The band was me, my brother, and Simon. I played drums, my brother plays
bass and Simon plays microphone. No guitar. We started this band because
Shane got a girlfriend and stopped jamming with us and we still wanted to
rock out.
This band was me, my brother, and Shaner. I played drums, my brother played
guitar and Shane played bass. No vocals, except the odd strange sound from
someone or another...
This crap consists of garbage songs I wrote when I was 18 or so.
The equipment was something like this:
Recording: My brother's 4-track cassette recorder. I forget what model it is.
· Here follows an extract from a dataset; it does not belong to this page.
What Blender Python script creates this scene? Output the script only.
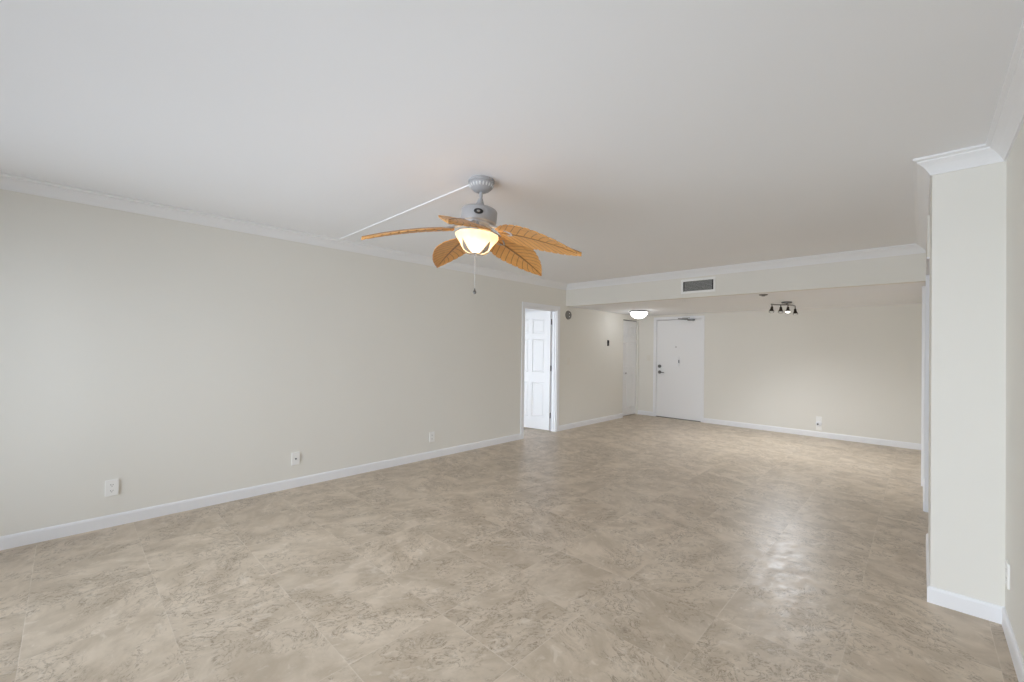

I'll ask him next time I remember to ask him. The tapes were good quality
Maxell metal tapes or some shit, even though it doesn't sound like it.
Guitar: My electric guitar I made -> cable ->
DOD FX53 Classic Tube
distortion -> cable -> 4-track
Bass: My Samick Artist Series 4-string -> cable -> 4-track
Vocals: My dumb mouth -> some old wireless mic -> electromagnetic waves ->
receiver -> cable -> my brother's
DOD FX68 Super Stereo Chorus
pedal -> cable -> 4-track
Drums: My brother's DR-550 MK II Dr. Rhythm drum machine -> cable ->
4-track
I'm only posting this one song here because Shaner thinks it's awesome.
I kinda like it too even though I hate my voice.
The rest of the shit I did at that time is too embarrassing...
Anyway, this one doesn't sound that great because it's a copy of the final
mix on a shitty tape that's been listened to a million times. I don't have
the original master tapes any more because some dipshit stole them.